# WHAT IS ASKED
Give the data a second time, exactly and in full.

# DATA SECTION
..............................

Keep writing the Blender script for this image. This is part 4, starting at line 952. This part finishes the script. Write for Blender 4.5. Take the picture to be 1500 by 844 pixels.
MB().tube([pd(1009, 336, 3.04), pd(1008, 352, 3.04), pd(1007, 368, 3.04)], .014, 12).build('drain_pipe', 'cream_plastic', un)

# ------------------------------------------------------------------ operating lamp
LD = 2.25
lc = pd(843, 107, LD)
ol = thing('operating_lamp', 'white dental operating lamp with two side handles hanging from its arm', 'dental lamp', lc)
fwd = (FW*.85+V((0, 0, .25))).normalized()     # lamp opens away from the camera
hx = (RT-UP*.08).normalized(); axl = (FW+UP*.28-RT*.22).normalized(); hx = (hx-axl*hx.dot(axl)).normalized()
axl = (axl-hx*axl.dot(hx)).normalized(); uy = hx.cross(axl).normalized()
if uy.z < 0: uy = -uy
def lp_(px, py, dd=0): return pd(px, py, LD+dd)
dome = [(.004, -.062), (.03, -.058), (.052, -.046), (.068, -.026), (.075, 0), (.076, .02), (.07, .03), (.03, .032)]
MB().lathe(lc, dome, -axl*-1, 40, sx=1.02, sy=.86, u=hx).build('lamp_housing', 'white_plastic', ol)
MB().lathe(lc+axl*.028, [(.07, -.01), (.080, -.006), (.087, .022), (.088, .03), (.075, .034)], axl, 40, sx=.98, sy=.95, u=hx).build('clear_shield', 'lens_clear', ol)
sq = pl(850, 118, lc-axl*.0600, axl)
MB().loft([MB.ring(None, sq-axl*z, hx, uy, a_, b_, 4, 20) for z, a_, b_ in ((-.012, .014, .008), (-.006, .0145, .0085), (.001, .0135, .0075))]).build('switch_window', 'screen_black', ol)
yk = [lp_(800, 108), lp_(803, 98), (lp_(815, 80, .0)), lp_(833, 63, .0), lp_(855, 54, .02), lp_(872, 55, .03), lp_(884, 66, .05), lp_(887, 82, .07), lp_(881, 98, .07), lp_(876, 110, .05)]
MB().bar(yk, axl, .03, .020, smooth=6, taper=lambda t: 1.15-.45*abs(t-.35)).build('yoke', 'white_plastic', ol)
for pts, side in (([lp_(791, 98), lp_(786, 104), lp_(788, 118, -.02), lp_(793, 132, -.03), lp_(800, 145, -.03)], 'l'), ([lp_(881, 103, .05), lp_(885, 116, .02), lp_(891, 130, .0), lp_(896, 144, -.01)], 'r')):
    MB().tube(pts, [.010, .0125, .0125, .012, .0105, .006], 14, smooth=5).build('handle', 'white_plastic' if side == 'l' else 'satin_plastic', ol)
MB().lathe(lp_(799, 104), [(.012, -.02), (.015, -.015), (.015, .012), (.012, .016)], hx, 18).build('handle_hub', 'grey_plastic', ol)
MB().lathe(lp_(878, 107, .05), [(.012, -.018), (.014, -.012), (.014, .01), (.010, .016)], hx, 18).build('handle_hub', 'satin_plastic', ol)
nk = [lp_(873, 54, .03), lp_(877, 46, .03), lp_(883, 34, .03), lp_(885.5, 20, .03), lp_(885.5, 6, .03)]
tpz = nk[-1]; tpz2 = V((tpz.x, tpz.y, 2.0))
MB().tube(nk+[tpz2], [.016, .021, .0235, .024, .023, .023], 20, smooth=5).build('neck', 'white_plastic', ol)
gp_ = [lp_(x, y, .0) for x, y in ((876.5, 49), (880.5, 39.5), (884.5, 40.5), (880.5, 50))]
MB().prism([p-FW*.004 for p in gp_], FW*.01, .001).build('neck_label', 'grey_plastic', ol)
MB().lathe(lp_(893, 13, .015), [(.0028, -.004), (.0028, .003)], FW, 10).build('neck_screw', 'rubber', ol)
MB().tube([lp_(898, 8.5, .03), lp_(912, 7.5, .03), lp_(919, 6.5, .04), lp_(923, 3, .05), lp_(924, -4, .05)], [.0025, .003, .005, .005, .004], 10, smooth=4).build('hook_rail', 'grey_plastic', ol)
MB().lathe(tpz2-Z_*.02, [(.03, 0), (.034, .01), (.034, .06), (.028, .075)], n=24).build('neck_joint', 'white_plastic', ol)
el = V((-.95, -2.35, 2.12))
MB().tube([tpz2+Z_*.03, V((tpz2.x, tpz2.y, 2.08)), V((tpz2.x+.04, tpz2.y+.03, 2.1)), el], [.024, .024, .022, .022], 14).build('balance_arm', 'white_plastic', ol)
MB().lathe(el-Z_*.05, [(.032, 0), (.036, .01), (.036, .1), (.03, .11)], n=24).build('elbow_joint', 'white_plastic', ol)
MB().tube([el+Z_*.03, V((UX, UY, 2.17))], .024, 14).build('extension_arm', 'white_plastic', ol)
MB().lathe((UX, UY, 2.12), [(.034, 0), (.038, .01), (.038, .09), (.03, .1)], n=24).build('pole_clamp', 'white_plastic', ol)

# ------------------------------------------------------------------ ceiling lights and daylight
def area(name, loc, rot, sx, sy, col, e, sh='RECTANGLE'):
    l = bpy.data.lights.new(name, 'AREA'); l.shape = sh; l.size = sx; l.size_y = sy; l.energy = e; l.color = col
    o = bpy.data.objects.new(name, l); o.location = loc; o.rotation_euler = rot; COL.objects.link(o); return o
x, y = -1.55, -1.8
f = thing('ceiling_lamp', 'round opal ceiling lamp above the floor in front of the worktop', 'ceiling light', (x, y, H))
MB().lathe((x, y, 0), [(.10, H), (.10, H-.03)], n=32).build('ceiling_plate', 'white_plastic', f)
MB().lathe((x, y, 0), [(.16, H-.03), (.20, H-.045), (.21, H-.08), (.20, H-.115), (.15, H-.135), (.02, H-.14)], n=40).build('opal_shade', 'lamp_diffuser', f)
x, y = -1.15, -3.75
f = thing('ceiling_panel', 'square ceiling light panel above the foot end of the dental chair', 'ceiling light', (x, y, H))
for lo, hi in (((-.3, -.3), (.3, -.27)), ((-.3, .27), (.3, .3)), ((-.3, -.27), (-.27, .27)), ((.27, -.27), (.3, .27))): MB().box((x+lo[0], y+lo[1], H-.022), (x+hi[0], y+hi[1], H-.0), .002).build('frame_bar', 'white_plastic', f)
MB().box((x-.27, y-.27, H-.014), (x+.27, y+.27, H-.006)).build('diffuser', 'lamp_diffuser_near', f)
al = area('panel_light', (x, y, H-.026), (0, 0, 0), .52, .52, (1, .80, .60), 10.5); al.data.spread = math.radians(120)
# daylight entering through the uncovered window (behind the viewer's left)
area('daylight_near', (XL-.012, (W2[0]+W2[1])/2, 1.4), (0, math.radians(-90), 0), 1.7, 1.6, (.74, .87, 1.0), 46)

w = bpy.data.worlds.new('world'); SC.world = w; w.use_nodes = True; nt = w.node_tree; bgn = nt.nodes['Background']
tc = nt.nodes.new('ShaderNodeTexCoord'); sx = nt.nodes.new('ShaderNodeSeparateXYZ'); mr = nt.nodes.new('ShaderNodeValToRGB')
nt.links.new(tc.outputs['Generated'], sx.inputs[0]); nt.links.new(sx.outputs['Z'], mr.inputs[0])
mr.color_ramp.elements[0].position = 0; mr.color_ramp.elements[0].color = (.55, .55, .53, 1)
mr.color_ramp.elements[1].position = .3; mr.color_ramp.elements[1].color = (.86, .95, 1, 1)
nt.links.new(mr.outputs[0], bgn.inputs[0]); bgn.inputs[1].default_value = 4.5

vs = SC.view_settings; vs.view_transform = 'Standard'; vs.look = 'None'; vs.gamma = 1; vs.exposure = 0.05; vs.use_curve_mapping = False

..............................

# THE ANSWER
Keep writing the Blender script for this image. This is part 4, starting at line 952. This part finishes the script. Write for Blender 4.5. Take the picture to be 1500 by 844 pixels.
MB().tube([pd(1009, 336, 3.04), pd(1008, 352, 3.04), pd(1007, 368, 3.04)], .014, 12).build('drain_pipe', 'cream_plastic', un)

# ------------------------------------------------------------------ operating lamp
LD = 2.25
lc = pd(843, 107, LD)
ol = thing('operating_lamp', 'white dental operating lamp with two side handles hanging from its arm', 'dental lamp', lc)
fwd = (FW*.85+V((0, 0, .25))).normalized()     # lamp opens away from the camera
hx = (RT-UP*.08).normalized(); axl = (FW+UP*.28-RT*.22).normalized(); hx = (hx-axl*hx.dot(axl)).normalized()
axl = (axl-hx*axl.dot(hx)).normalized(); uy = hx.cross(axl).normalized()
if uy.z < 0: uy = -uy
def lp_(px, py, dd=0): return pd(px, py, LD+dd)
dome = [(.004, -.062), (.03, -.058), (.052, -.046), (.068, -.026), (.075, 0), (.076, .02), (.07, .03), (.03, .032)]
MB().lathe(lc, dome, -axl*-1, 40, sx=1.02, sy=.86, u=hx).build('lamp_housing', 'white_plastic', ol)
MB().lathe(lc+axl*.028, [(.07, -.01), (.080, -.006), (.087, .022), (.088, .03), (.075, .034)], axl, 40, sx=.98, sy=.95, u=hx).build('clear_shield', 'lens_clear', ol)
sq = pl(850, 118, lc-axl*.0600, axl)
MB().loft([MB.ring(None, sq-axl*z, hx, uy, a_, b_, 4, 20) for z, a_, b_ in ((-.012, .014, .008), (-.006, .0145, .0085), (.001, .0135, .0075))]).build('switch_window', 'screen_black', ol)
yk = [lp_(800, 108), lp_(803, 98), (lp_(815, 80, .0)), lp_(833, 63, .0), lp_(855, 54, .02), lp_(872, 55, .03), lp_(884, 66, .05), lp_(887, 82, .07), lp_(881, 98, .07), lp_(876, 110, .05)]
MB().bar(yk, axl, .03, .020, smooth=6, taper=lambda t: 1.15-.45*abs(t-.35)).build('yoke', 'white_plastic', ol)
for pts, side in (([lp_(791, 98), lp_(786, 104), lp_(788, 118, -.02), lp_(793, 132, -.03), lp_(800, 145, -.03)], 'l'), ([lp_(881, 103, .05), lp_(885, 116, .02), lp_(891, 130, .0), lp_(896, 144, -.01)], 'r')):
    MB().tube(pts, [.010, .0125, .0125, .012, .0105, .006], 14, smooth=5).build('handle', 'white_plastic' if side == 'l' else 'satin_plastic', ol)
MB().lathe(lp_(799, 104), [(.012, -.02), (.015, -.015), (.015, .012), (.012, .016)], hx, 18).build('handle_hub', 'grey_plastic', ol)
MB().lathe(lp_(878, 107, .05), [(.012, -.018), (.014, -.012), (.014, .01), (.010, .016)], hx, 18).build('handle_hub', 'satin_plastic', ol)
nk = [lp_(873, 54, .03), lp_(877, 46, .03), lp_(883, 34, .03), lp_(885.5, 20, .03), lp_(885.5, 6, .03)]
tpz = nk[-1]; tpz2 = V((tpz.x, tpz.y, 2.0))
MB().tube(nk+[tpz2], [.016, .021, .0235, .024, .023, .023], 20, smooth=5).build('neck', 'white_plastic', ol)
gp_ = [lp_(x, y, .0) for x, y in ((876.5, 49), (880.5, 39.5), (884.5, 40.5), (880.5, 50))]
MB().prism([p-FW*.004 for p in gp_], FW*.01, .001).build('neck_label', 'grey_plastic', ol)
MB().lathe(lp_(893, 13, .015), [(.0028, -.004), (.0028, .003)], FW, 10).build('neck_screw', 'rubber', ol)
MB().tube([lp_(898, 8.5, .03), lp_(912, 7.5, .03), lp_(919, 6.5, .04), lp_(923, 3, .05), lp_(924, -4, .05)], [.0025, .003, .005, .005, .004], 10, smooth=4).build('hook_rail', 'grey_plastic', ol)
MB().lathe(tpz2-Z_*.02, [(.03, 0), (.034, .01), (.034, .06), (.028, .075)], n=24).build('neck_joint', 'white_plastic', ol)
el = V((-.95, -2.35, 2.12))
MB().tube([tpz2+Z_*.03, V((tpz2.x, tpz2.y, 2.08)), V((tpz2.x+.04, tpz2.y+.03, 2.1)), el], [.024, .024, .022, .022], 14).build('balance_arm', 'white_plastic', ol)
MB().lathe(el-Z_*.05, [(.032, 0), (.036, .01), (.036, .1), (.03, .11)], n=24).build('elbow_joint', 'white_plastic', ol)
MB().tube([el+Z_*.03, V((UX, UY, 2.17))], .024, 14).build('extension_arm', 'white_plastic', ol)
MB().lathe((UX, UY, 2.12), [(.034, 0), (.038, .01), (.038, .09), (.03, .1)], n=24).build('pole_clamp', 'white_plastic', ol)

# ------------------------------------------------------------------ ceiling lights and daylight
def area(name, loc, rot, sx, sy, col, e, sh='RECTANGLE'):
    l = bpy.data.lights.new(name, 'AREA'); l.shape = sh; l.size = sx; l.size_y = sy; l.energy = e; l.color = col
    o = bpy.data.objects.new(name, l); o.location = loc; o.rotation_euler = rot; COL.objects.link(o); return o
x, y = -1.55, -1.8
f = thing('ceiling_lamp', 'round opal ceiling lamp above the floor in front of the worktop', 'ceiling light', (x, y, H))
MB().lathe((x, y, 0), [(.10, H), (.10, H-.03)], n=32).build('ceiling_plate', 'white_plastic', f)
MB().lathe((x, y, 0), [(.16, H-.03), (.20, H-.045), (.21, H-.08), (.20, H-.115), (.15, H-.135), (.02, H-.14)], n=40).build('opal_shade', 'lamp_diffuser', f)
x, y = -1.15, -3.75
f = thing('ceiling_panel', 'square ceiling light panel above the foot end of the dental chair', 'ceiling light', (x, y, H))
for lo, hi in (((-.3, -.3), (.3, -.27)), ((-.3, .27), (.3, .3)), ((-.3, -.27), (-.27, .27)), ((.27, -.27), (.3, .27))): MB().box((x+lo[0], y+lo[1], H-.022), (x+hi[0], y+hi[1], H-.0), .002).build('frame_bar', 'white_plastic', f)
MB().box((x-.27, y-.27, H-.014), (x+.27, y+.27, H-.006)).build('diffuser', 'lamp_diffuser_near', f)
al = area('panel_light', (x, y, H-.026), (0, 0, 0), .52, .52, (1, .80, .60), 10.5); al.data.spread = math.radians(120)
# daylight entering through the uncovered window (behind the viewer's left)
area('daylight_near', (XL-.012, (W2[0]+W2[1])/2, 1.4), (0, math.radians(-90), 0), 1.7, 1.6, (.74, .87, 1.0), 46)

w = bpy.data.worlds.new('world'); SC.world = w; w.use_nodes = True; nt = w.node_tree; bgn = nt.nodes['Background']
tc = nt.nodes.new('ShaderNodeTexCoord'); sx = nt.nodes.new('ShaderNodeSeparateXYZ'); mr = nt.nodes.new('ShaderNodeValToRGB')
nt.links.new(tc.outputs['Generated'], sx.inputs[0]); nt.links.new(sx.outputs['Z'], mr.inputs[0])
mr.color_ramp.elements[0].position = 0; mr.color_ramp.elements[0].color = (.55, .55, .53, 1)
mr.color_ramp.elements[1].position = .3; mr.color_ramp.elements[1].color = (.86, .95, 1, 1)
nt.links.new(mr.outputs[0], bgn.inputs[0]); bgn.inputs[1].default_value = 4.5

vs = SC.view_settings; vs.view_transform = 'Standard'; vs.look = 'None'; vs.gamma = 1; vs.exposure = 0.05; vs.use_curve_mapping = False